There’s a scene in the recent film Corsage in which Vicky Krieps, playing the melancholy anorexic Empress Elisabeth of Austria, indulges in an outburst at her maid. As part of the arduous process of getting dressed, she must be encased in an impossibly small corset (the real empress reportedly had a waist of sixteen inches). Krieps snaps at the maid who cannot lace her tightly enough and demands someone else pull the strings to impose such waspish proportions. Watching the scene, you’d be forgiven for thinking that such restrictive undergarments were normal for high-class women in the eighteenth and nineteenth centuries — and therefore expected for any female actor in a period drama. The myths of women swooning from lack of oxygen have taken on a whole history of their own.

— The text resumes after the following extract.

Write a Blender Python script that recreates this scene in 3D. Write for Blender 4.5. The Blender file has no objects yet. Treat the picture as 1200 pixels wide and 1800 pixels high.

Krieps described how her corset plunged her into “deep sadness,” while Simone Ashley — who played Kate Sharma in the second series of Bridgerton — said her costume stopped her from eating and moving. Emilia Schüle, who plays Marie Antoinette in a new PBS drama, said: “It was great preparation for the character because you really suffer.” The corset, and the pain it is supposed to induce, have taken on a feminist angle.
Rumors recently spread of “safety concerns” about the corset, with reports that they might be banned from Netflix and BBC dramas (since denied by both). Regardless, it’s clear that plenty of actors would prefer to keep their own underwear on. But there is a problem here. If the television corset really is as uncomfortable as the actors report, then the costume departments deserve to be fired. Far from being an excruciating, constrictive symbol of female repression, the corset has as nuanced a history as any other item of underwear.
The use of structured undergarments to create the illusion of a narrow waist can be traced back long before whaleboned women in stiff Victorian gowns. In one twelfth-century manuscript, there’s an illustration of a winged demon dressed as a woman, complete with laced “stays” around his torso. By the Elizabethan period, women with slim waists and exaggerated breasts and hips are found in almost every portrait.
Despite the pursuit of a narrow waist, corsets were not meant to be uncomfortable. They would not have pinched or bruised the wearers’ ribs: they would have been custom-made and worn over a chemise to prevent rubbing. Nor was this fashion limited to women. There was an Elizabethan fascination with slim male silhouettes that continued up until the early nineteenth century, with well-to-do men often wearing corsets, including dandies like Beau Brummell (not to mention his convex friend Prinny).
Ironically, the Regency period in which Bridgerton is notionally set may have been the most lax in history in terms of women’s undergarments: the neoclassical line of the “Empire” dress had brought with it an abrupt change. Some women forwent corsets entirely, while others wore shorter undergarments that supported their breasts without cinching their waists.
Perhaps, in its emphasis on its actors being forced to show off preternaturally narrow waists and elevated breasts, the Bridgerton school of corsetry has more in common with Kardashian-era Spanx than with the early nineteenth century.